The Smith government on Wednesday released its plan to grow Alberta’s Heritage Fund to at least $250 billion over the next 25 years, mainly by reinvesting all investment returns back into the fund. But even Smith recognizes her plan will “take political will over a long period of time.” Of course, political will is subjective and can change from government to government. If Smith wants to establish a sustainable plan to grow the Heritage Fund, it should pay dividends to Albertans.

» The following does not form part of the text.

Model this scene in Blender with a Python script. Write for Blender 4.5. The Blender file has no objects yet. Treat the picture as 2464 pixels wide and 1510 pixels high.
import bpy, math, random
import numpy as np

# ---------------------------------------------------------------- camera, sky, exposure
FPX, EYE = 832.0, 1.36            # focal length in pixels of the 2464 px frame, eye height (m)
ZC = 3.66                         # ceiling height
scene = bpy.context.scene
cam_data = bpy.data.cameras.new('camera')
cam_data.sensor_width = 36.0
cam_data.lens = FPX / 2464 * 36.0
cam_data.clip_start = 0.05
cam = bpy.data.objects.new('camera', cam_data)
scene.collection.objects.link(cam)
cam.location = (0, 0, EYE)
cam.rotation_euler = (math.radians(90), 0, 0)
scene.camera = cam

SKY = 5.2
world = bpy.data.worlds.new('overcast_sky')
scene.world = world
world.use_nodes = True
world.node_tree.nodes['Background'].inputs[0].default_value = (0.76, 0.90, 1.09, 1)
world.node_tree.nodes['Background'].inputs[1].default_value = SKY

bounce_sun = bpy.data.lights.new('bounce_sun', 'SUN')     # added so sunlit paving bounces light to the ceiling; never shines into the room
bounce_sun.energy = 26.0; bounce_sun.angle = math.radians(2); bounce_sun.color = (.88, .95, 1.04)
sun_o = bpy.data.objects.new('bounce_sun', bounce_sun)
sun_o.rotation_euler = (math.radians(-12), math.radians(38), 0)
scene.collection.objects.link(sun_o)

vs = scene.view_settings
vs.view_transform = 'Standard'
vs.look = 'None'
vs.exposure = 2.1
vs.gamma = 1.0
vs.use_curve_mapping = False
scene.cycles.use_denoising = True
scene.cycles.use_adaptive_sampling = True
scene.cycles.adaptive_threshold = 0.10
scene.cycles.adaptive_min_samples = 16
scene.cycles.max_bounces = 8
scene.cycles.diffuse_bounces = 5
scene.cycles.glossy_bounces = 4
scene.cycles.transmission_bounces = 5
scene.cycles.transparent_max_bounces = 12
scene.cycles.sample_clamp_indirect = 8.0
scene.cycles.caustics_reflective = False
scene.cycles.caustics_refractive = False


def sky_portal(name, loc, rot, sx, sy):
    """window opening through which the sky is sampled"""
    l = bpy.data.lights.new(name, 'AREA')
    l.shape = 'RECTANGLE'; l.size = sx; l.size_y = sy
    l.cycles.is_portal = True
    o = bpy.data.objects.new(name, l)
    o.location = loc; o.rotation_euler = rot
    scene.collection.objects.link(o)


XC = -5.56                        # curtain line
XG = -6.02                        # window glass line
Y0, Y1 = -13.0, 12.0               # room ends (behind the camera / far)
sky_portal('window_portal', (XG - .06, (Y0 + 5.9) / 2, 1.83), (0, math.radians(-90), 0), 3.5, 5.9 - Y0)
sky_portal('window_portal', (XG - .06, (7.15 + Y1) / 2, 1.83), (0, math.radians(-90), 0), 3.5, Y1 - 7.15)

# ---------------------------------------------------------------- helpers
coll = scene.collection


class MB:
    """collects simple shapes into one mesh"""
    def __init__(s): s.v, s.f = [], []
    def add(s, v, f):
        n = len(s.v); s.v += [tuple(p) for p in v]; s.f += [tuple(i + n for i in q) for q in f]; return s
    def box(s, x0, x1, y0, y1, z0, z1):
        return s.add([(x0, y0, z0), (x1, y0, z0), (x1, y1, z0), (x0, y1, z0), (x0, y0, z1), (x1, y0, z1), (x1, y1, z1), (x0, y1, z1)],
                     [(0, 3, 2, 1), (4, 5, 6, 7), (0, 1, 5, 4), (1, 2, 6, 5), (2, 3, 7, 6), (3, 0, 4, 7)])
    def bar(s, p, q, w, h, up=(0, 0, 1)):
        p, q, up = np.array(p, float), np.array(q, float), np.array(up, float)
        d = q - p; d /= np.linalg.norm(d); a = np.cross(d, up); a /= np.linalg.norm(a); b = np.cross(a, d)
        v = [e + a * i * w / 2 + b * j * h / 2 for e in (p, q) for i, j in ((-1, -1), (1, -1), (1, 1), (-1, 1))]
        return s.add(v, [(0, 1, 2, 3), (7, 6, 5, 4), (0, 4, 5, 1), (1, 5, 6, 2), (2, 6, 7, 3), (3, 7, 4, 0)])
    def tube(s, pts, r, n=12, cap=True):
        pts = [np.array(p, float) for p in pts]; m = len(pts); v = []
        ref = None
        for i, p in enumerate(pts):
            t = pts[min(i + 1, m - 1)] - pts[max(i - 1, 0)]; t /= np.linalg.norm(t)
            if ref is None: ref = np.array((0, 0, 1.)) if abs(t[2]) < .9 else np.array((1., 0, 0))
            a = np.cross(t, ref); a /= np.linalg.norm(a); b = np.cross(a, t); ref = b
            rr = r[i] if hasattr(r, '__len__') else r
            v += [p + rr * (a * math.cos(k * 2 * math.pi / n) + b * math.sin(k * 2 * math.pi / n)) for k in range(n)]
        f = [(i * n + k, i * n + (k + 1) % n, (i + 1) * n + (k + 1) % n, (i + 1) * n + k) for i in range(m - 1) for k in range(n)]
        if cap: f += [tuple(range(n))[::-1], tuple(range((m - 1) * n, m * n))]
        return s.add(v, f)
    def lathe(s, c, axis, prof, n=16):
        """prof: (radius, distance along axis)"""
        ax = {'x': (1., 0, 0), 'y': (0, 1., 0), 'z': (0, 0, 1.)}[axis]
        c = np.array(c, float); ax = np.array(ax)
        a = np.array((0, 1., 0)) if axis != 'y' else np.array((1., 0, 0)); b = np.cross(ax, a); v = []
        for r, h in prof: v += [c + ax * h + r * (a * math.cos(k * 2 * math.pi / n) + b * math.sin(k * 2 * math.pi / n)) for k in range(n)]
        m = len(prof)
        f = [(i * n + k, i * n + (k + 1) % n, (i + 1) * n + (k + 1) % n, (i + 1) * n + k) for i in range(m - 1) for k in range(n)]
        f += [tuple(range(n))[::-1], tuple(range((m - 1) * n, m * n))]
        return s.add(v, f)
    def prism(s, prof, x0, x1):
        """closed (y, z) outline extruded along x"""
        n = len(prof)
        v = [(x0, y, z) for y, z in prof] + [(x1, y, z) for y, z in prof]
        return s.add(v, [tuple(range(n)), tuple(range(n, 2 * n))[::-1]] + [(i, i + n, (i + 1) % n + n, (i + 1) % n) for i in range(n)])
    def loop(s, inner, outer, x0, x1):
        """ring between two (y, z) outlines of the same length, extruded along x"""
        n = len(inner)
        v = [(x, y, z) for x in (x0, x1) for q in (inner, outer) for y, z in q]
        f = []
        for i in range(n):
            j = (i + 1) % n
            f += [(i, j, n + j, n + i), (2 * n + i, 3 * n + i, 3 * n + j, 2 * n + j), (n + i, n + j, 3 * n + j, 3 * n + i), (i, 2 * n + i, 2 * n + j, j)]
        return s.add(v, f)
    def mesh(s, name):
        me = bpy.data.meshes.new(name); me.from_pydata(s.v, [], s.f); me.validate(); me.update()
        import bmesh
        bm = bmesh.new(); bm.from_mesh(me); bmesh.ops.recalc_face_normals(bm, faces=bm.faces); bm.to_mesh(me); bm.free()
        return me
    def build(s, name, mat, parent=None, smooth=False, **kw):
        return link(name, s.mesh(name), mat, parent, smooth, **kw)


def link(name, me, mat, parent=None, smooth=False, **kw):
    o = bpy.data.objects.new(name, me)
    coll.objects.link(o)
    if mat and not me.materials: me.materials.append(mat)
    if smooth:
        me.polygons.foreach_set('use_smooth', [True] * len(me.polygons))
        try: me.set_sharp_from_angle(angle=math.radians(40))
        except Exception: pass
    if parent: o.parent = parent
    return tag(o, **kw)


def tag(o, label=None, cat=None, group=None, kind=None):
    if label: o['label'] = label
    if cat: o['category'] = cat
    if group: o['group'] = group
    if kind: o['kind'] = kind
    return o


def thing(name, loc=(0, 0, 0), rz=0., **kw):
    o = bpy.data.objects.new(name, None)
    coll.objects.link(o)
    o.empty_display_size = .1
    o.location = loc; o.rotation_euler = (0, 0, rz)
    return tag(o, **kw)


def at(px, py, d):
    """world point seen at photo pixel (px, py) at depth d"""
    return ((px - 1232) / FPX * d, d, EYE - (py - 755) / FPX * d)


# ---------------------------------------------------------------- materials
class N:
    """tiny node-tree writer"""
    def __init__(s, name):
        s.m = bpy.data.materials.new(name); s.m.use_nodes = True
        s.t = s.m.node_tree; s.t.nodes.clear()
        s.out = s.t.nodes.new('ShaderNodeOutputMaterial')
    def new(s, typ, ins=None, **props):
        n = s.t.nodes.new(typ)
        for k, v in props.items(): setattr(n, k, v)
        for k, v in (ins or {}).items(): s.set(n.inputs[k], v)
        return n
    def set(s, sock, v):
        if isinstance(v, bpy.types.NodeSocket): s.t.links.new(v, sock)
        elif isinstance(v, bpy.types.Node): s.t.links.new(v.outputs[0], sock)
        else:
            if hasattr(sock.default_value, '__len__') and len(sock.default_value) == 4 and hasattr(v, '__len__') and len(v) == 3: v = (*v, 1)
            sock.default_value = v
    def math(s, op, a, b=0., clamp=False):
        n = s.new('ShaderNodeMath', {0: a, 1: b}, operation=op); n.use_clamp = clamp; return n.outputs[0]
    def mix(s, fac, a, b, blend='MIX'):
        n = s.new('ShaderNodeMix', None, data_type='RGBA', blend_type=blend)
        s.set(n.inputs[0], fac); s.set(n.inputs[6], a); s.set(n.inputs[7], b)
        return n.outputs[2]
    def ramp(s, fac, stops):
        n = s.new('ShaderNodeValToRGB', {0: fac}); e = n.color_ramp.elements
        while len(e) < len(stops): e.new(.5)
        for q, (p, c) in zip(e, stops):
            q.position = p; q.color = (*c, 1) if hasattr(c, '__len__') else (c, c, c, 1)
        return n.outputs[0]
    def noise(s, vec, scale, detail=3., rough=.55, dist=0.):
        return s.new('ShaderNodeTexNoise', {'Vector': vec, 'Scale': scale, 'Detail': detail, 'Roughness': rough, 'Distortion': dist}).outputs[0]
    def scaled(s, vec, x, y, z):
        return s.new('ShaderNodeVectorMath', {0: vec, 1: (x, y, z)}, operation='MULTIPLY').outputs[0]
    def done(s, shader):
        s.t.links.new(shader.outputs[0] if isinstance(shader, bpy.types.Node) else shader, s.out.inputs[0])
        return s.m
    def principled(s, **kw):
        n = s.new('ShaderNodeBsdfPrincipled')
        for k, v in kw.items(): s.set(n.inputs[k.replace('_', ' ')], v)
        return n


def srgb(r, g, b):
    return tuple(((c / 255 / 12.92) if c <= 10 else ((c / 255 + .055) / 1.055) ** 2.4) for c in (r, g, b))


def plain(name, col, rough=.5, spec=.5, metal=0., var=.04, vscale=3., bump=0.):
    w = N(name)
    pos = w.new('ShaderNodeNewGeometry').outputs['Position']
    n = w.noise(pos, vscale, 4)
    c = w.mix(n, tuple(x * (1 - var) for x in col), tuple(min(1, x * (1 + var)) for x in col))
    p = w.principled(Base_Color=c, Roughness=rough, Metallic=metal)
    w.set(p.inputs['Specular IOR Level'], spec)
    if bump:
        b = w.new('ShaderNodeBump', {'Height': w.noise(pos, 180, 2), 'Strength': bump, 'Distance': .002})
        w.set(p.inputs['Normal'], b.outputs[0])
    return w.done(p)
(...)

First, some quick history. When the Alberta government created the Heritage Fund in 1976, it established a rule that the government must deposit 30 per cent of resource revenue (including oil and gas royalties) into the fund annually. That quickly fell to 15 per cent by 1982/83, and after an oil price collapse the government eliminated the requirement in 1986/87. Since then, governments have routinely failed to make deposits into the fund, the fund’s value (after accounting for inflation) has eroded over time, and governments have spent nearly all of the fund’s earnings. Consequently, this fiscal year the fund will be worth less than $26 billion.

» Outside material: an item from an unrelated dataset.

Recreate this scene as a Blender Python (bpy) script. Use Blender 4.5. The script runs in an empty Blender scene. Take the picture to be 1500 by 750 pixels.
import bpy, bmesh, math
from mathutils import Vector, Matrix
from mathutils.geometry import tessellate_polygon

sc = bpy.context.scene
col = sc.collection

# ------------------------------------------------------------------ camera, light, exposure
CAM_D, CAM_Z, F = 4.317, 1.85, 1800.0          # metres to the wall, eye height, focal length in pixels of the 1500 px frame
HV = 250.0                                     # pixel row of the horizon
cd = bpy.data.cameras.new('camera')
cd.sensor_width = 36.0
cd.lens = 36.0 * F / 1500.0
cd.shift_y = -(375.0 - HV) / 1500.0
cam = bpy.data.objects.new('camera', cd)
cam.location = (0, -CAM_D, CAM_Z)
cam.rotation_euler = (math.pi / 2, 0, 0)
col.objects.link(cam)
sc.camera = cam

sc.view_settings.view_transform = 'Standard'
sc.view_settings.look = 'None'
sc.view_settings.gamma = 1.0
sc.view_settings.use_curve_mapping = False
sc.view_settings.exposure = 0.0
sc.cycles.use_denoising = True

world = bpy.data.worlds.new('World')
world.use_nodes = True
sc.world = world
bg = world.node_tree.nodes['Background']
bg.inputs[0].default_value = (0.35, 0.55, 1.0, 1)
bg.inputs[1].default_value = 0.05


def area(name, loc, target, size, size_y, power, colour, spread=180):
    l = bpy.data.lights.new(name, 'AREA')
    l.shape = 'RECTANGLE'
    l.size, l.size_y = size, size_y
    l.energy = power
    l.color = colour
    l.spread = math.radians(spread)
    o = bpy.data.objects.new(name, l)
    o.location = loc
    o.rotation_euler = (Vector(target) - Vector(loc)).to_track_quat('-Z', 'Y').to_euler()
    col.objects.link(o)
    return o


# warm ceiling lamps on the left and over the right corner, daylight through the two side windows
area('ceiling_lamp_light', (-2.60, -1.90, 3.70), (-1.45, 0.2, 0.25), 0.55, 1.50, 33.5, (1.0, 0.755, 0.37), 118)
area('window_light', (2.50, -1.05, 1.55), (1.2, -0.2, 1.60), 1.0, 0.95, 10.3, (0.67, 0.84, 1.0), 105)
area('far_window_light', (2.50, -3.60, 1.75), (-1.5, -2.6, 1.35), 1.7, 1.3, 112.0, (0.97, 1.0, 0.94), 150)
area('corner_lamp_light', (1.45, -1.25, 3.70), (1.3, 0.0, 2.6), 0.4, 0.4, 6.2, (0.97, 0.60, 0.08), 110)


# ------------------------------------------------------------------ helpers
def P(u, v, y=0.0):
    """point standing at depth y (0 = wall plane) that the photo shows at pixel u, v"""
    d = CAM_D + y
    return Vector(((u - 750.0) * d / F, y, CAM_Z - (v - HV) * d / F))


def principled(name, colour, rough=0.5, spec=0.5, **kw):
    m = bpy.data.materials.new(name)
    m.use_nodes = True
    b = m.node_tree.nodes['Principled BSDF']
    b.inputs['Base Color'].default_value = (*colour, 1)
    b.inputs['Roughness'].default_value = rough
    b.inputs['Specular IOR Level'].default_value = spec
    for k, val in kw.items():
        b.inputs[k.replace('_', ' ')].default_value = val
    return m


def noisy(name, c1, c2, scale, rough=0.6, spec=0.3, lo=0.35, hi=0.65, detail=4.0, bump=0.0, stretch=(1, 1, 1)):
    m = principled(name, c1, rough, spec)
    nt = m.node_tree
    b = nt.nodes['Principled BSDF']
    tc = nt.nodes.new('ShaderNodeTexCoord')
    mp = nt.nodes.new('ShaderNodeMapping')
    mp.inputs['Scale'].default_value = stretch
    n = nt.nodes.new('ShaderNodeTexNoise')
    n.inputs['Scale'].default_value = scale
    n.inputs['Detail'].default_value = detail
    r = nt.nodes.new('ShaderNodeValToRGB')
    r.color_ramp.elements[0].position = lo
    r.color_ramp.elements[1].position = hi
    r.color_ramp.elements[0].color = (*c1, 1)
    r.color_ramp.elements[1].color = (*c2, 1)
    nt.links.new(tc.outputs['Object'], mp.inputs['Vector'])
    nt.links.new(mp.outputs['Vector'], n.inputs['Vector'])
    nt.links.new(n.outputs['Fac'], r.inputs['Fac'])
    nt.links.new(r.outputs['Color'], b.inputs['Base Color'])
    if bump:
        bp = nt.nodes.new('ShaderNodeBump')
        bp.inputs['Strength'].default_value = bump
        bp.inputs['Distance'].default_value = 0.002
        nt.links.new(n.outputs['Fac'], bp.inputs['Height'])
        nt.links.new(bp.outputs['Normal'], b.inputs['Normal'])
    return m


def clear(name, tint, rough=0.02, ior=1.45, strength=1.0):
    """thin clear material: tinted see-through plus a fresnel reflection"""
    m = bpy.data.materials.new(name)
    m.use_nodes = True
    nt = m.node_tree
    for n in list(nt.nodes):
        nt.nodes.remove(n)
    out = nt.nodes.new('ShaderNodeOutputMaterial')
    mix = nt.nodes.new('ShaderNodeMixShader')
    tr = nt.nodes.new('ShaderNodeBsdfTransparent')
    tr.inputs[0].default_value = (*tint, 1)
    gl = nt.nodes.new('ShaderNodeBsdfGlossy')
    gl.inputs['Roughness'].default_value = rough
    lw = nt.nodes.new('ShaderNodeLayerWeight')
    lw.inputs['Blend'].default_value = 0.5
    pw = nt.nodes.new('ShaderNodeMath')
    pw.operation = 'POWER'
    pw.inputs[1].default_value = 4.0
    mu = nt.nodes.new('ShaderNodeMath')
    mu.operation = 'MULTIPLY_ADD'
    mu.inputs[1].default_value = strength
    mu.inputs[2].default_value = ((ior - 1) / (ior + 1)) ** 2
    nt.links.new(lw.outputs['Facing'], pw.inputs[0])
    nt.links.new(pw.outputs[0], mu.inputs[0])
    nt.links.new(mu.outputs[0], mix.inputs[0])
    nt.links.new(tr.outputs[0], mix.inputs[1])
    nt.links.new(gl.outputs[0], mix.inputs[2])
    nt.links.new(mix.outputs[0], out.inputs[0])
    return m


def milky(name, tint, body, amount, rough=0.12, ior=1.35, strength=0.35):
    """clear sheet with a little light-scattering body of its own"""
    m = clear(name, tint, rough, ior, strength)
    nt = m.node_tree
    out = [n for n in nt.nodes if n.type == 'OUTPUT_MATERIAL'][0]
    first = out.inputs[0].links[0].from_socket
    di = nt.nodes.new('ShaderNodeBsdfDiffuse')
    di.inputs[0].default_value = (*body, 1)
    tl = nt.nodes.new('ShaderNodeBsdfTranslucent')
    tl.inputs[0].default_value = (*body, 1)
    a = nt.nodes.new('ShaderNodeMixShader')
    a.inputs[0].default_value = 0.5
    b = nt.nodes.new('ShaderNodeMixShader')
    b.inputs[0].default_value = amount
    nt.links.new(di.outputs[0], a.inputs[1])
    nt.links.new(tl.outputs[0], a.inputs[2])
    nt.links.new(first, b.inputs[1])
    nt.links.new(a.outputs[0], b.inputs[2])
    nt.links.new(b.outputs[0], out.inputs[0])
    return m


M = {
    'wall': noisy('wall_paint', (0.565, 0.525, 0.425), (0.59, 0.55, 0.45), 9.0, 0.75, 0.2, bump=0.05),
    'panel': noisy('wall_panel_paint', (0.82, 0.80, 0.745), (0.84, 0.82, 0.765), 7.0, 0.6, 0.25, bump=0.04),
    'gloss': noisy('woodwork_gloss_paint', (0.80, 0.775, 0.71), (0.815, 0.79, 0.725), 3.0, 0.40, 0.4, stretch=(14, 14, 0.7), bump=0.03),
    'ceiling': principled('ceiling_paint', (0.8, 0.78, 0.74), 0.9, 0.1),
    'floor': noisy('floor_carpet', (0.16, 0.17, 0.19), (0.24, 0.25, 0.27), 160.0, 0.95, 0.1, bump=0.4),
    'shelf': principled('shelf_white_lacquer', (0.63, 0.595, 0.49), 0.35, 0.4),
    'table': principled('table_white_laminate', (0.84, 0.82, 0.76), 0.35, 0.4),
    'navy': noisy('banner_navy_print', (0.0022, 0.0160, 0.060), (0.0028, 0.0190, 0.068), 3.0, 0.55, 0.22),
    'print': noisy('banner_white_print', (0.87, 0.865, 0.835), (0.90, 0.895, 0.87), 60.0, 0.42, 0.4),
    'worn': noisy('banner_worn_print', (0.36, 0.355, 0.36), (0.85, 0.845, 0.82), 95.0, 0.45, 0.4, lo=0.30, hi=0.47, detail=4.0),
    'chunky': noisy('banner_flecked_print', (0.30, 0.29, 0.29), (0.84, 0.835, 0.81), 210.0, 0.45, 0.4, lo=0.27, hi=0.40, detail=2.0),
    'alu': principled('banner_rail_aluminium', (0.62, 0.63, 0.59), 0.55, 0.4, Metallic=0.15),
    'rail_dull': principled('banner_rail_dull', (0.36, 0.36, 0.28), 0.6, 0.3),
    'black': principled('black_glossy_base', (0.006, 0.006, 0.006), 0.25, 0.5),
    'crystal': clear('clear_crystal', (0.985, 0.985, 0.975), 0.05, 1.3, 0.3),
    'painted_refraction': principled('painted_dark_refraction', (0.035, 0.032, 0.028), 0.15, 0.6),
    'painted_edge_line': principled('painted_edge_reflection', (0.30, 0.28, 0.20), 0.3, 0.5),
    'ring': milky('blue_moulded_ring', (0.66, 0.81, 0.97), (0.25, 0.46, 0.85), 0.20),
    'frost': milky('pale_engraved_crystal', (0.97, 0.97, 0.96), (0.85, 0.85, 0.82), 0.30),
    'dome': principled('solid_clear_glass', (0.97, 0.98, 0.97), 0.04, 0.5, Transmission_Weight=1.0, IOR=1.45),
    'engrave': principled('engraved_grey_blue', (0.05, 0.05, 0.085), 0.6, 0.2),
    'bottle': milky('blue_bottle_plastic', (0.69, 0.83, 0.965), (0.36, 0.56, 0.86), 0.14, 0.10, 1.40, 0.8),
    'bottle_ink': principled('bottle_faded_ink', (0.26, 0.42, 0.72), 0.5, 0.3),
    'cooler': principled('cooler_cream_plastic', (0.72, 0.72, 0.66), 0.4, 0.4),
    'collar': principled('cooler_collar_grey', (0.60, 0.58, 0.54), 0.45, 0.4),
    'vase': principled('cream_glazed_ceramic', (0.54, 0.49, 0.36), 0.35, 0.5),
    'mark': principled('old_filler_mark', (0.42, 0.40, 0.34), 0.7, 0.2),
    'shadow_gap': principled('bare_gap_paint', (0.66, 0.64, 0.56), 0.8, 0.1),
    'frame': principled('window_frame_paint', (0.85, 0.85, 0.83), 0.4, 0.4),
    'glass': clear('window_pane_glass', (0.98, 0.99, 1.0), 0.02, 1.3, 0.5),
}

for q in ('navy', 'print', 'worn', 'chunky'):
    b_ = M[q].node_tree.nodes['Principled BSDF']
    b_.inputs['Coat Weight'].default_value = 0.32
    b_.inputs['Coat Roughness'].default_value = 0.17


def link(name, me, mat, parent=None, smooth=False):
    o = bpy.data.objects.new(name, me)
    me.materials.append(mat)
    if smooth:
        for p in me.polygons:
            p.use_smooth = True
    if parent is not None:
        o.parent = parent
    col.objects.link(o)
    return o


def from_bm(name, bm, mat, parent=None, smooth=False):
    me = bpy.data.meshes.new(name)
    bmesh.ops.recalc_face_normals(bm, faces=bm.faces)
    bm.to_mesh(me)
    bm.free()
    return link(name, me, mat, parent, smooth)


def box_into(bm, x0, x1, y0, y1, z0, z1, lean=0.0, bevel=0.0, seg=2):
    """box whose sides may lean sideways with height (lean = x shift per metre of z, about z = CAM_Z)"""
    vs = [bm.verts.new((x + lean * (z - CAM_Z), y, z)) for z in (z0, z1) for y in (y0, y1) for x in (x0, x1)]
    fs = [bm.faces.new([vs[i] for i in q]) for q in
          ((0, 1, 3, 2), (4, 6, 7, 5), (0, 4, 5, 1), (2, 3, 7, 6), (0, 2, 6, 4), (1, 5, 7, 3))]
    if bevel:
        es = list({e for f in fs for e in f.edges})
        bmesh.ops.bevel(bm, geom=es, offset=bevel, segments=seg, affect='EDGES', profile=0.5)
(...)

In other words, political will hasn’t been a successful strategy in growing the Heritage Fund.

Which brings us back to dividends. Here’s where Alberta can learn from Alaska. Alaska’s resource revenue savings fund (the Permanent Fund) was also created in 1976, but is now worth about US$80 billion (roughly CA$115 billion). What does the Alaska government do differently?

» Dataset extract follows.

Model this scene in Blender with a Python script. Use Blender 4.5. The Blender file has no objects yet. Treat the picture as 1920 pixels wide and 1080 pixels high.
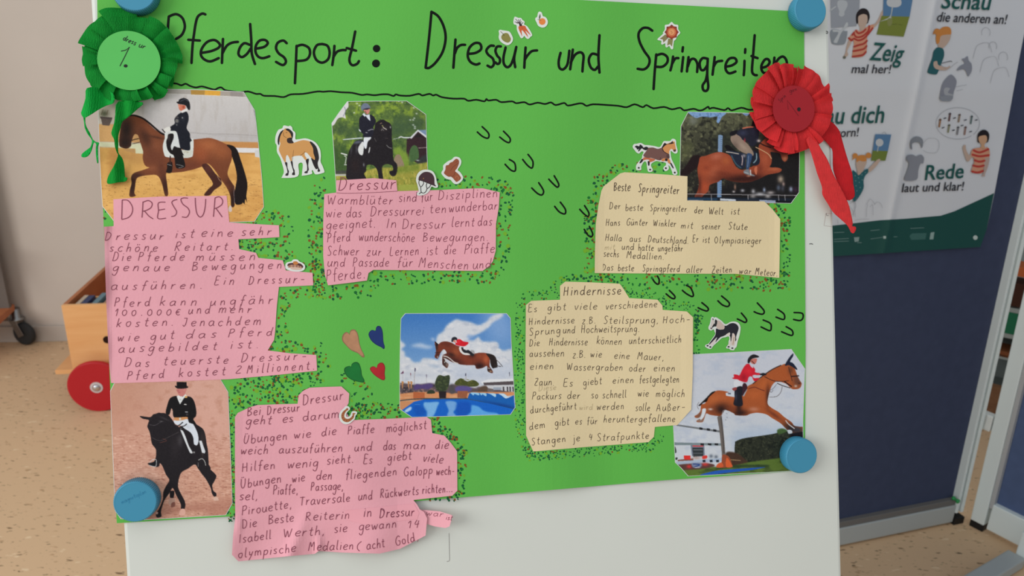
import bpy, bmesh, math, random
import numpy as np
from mathutils import Vector, Matrix
from mathutils.geometry import tessellate_polygon

random.seed(7)
rng = np.random.default_rng(11)
scene = bpy.context.scene
COL = scene.collection

# ------------------------------------------------------------------ camera
F_PX = 1400.0
CAM = np.array([0.0, 0.0, 1.30])
_up = -np.array([(830 - 960) / F_PX, -(4480 - 540) / F_PX, 1.0]); _up /= np.linalg.norm(_up)
_fw = np.array([0, 0, 1.0]); _yy = _fw - (_fw @ _up) * _up; _yy /= np.linalg.norm(_yy)
_xx = -np.cross(_yy, _up)
MW = np.array([_xx, _yy, _up])            # camera vector (right, up, forward) -> world
cam_data = bpy.data.cameras.new('camera')
cam = bpy.data.objects.new('camera', cam_data)
COL.objects.link(cam)
R, Uv, Fv = MW[:, 0], MW[:, 1], MW[:, 2]
cam.matrix_world = Matrix(((R[0], Uv[0], -Fv[0], CAM[0]), (R[1], Uv[1], -Fv[1], CAM[1]),
                           (R[2], Uv[2], -Fv[2], CAM[2]), (0, 0, 0, 1)))
cam_data.sensor_width = 36.0
cam_data.lens = 36.0 * F_PX / 1920.0
cam_data.clip_start = 0.02
cam_data.dof.use_dof = True
cam_data.dof.focus_distance = 0.72
cam_data.dof.aperture_fstop = 11.0
scene.camera = cam

# ------------------------------------------------------------------ light
scene.view_settings.view_transform = 'Standard'
scene.view_settings.look = 'None'
scene.view_settings.gamma = 1.0
scene.view_settings.exposure = 0.0
scene.view_settings.use_curve_mapping = False
world = bpy.data.worlds.new('world'); scene.world = world
world.use_nodes = True
bg = world.node_tree.nodes['Background']
bg.inputs[0].default_value = (0.90, 0.96, 1.0, 1)
bg.inputs[1].default_value = 0.60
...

While various rules contribute to the fund’s success, the dividend rule is arguably the most critical. The Alaskan government pays a share of the fund’s earnings to Alaskan citizens via a dividend each year. Crucially, this gives citizens an ownership share in the fund. And therein lies the political will for governments to responsibly grow and maintain the fund. Any government that tried to use the fund for irresponsible purposes (e.g. raid the fund to spend money elsewhere) would likely face the wrath of Alaskan voters, given their understandable attachment to the dividend cheques.

Indeed, while the Alaskan government can reduce or eliminate the annual dividend, it has consistently allocated funds to the dividend for more than 40 years, even though this reduces the amount of money available for government spending. Overall, the fund has paid out more than US$30 billion to Alaskan citizens via dividends. Last year, each Alaskan received US$1,702.

According to its plan released on Wednesday, the Smith government will rely on “political will” to grow the Heritage Fund. But that’s not a recipe for success. Instead, the Smith government should learn from Alaska’s success and start paying dividends to Albertans who will provide the political pressure necessary to grow the fund over the long term.